Clippers looking to turn it around

Share

The upside of the final stretch of the Clippers’ season-long, eight-game trip is that it includes no more last-place teams.

On the flip side, up next is Cleveland, the team with the third-best home record in the NBA.

Might a game tonight against the Eastern Conference leaders be just what the Clippers need to break out of their confounding habit of struggling against league lightweights?

“The evidence is there,” forward Rasual Butler said Saturday. “We play totally different against the more elite teams like the Lakers, Boston, Cleveland. To come out and play the way we played the last couple of nights, it’s not the same team.”

Before the Clippers descended on their respective cities, the New Jersey Nets had lost 11 consecutive games and the Minnesota Timberwolves had lost five games in a row. But there’s nothing like a game against the Clippers to send fans home happy.

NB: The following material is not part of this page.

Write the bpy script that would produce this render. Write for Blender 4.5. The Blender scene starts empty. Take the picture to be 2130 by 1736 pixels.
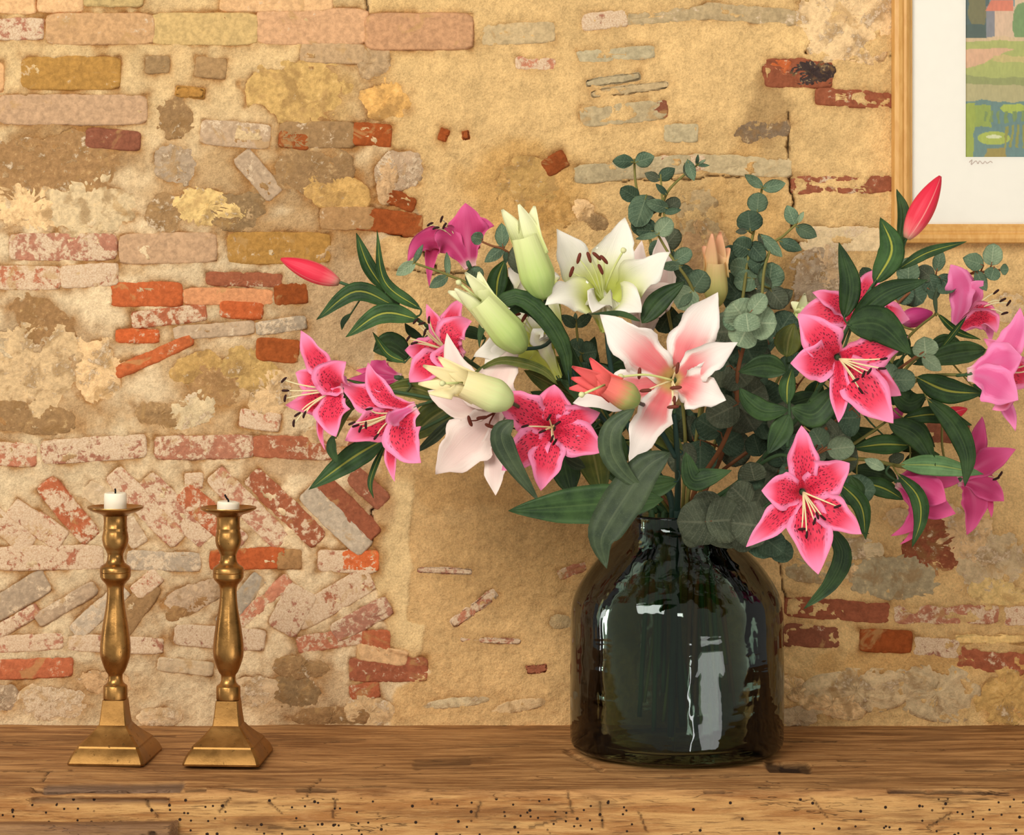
import bpy, math, random
import numpy as np
from mathutils import Vector, Matrix

# ------------------------------------------------------------------ camera, light, exposure
F = 5800.0; CX = 1065.0; CY = 500.0; D0 = 3.4; CAMZ = 0.589   # focal length / horizon in pixels of the 2130x1736 frame
scene = bpy.context.scene
COL = scene.collection
cam_d = bpy.data.cameras.new('camera'); cam = bpy.data.objects.new('camera', cam_d); COL.objects.link(cam)
cam_d.sensor_fit = 'HORIZONTAL'; cam_d.sensor_width = 36.0; cam_d.lens = 36.0 * F / 2130
cam_d.shift_y = -(868.0 - CY) / 2130.0
cam.location = (0, -D0, CAMZ); cam.rotation_euler = (math.pi / 2, 0, 0)
cam_d.clip_end = 50
scene.camera = cam

world = bpy.data.worlds.new('room_light'); scene.world = world; world.use_nodes = True
bg = world.node_tree.nodes['Background']; bg.inputs[0].default_value = (1.0, 0.95, 0.89, 1); bg.inputs[1].default_value = 0.40

def area(name, loc, target, sx, sy, power, col):
    l = bpy.data.lights.new(name, 'AREA'); l.shape = 'RECTANGLE'; l.size = sx; l.size_y = sy; l.energy = power; l.color = col
    o = bpy.data.objects.new(name, l); COL.objects.link(o); o.location = loc
    o.rotation_euler = (Vector(target) - Vector(loc)).to_track_quat('-Z', 'Y').to_euler()
    return o
area('window_light_front_left', (-1.9, -3.7, 2.35), (0, -0.1, 0.3), 2.4, 1.8, 142, (1.0, 0.98, 0.95))
area('french_window_light', (2.0, -3.1, -0.70), (0.19, -0.17, -0.3), 1.35, 1.15, 20, (1.0, 0.96, 0.94))
area('french_window_gap_light', (1.0, -4.1, -0.78), (0.19, -0.17, -0.3), 0.12, 0.95, 5, (1.0, 0.98, 0.96))
area('window_light_left', (-2.6, -0.25, -0.15), (0.19, -0.17, 0.0), 0.16, 1.7, 8, (1.0, 0.98, 0.96))
area('window_light_far', (0.45, -5.5, 1.75), (0.1, -0.1, 0.3), 0.7, 0.9, 34, (1.0, 0.98, 0.95))

vs = scene.view_settings
vs.view_transform = 'Standard'; vs.look = 'None'; vs.gamma = 1.0; vs.use_curve_mapping = False; vs.exposure = 0.08
scene.cycles.use_denoising = True
scene.cycles.transparent_max_bounces = 32
scene.cycles.max_bounces = 10

# ------------------------------------------------------------------ helpers
def P(px, py, D=3.4):
    return Vector(((px - CX) * D / F, D - D0, CAMZ - (py - CY) * D / F))
CAMP = Vector((0, -D0, CAMZ))
def lin(r, g, b):
    def c(u):
        u /= 255.0
        return u / 12.92 if u <= 0.04045 else ((u + 0.055) / 1.055) ** 2.4
    return (c(r), c(g), c(b))
def lin4(c): return (*lin(*c), 1.0)

def tag(o, label=None, cat=None, group=None, kind=None):
    for k, v in (('label', label), ('category', cat), ('group', group), ('kind', kind)):
        if v: o[k] = v
    return o
def empty(name, loc, rz=0):
    o = bpy.data.objects.new(name, None); COL.objects.link(o); o.location = loc; o.rotation_euler = (0, 0, rz)
    o.empty_display_size = 0.02
    return o
def setparent(o, parent):
    """parent o, keeping its place: every object's own transform is its world transform"""
    if parent is None: return
    o.parent = parent
    o.matrix_parent_inverse = (Matrix.Translation(parent.location) @ parent.rotation_euler.to_matrix().to_4x4()).inverted()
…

The Clippers fell behind by 16 points in the early going against the Nets -- at one point prompting a Philadelphia 76ers scout seated with the media to say the Clippers “should be ashamed of themselves” -- and 23 against the Timberwolves, giving them little margin for error on the way to two defeats.

“Those are two games that we felt like we should have won but we didn’t,” Butler said, “so hopefully we come out with a little bit better focus” against the Cavaliers.

Coach Mike Dunleavy said a trip of this length requires three victories to be considered somewhat successful. With the Clippers off to a 1-4 start, they would need to win two of three against Cleveland, Chicago and Atlanta to meet that criteria.

They do talk, right?

Dunleavy didn’t seem to get where Baron Davis was going when the point guard said Friday that the Clippers needed to be more “free-flowing” on offense to become a good team.

“Free-flowing teams are teams that play out of strictly a passing game or kind of a pick-and-roll set,” Dunleavy said. “We have that in our arsenal, but honestly none of those teams have ever gone past the first round [of the playoffs]. They’ve never won a championship.

“You have to have a good mix of a low-post game and a pick-and-roll game and a game that pushes it up and down the floor, and that starts with your defense, getting stops.”

Dunleavy said the Clippers’ offense was hindered against Minnesota primarily by the absence of center Chris Kaman, sidelined because of a sprained left ankle. The Clippers are 0-5 this season without Kaman.

Kaman remains questionable for tonight’s game.

Time to meet

Several Clippers said the players-only meeting called by Davis on Friday was productive even though it didn’t result in a victory against Minnesota.

“It’s always good to have team meetings and see what guys are thinking and try to get everybody on the same page,” Butler said.

Said guard Eric Gordon: “We should always have talks like this. . . . We should do it more often.”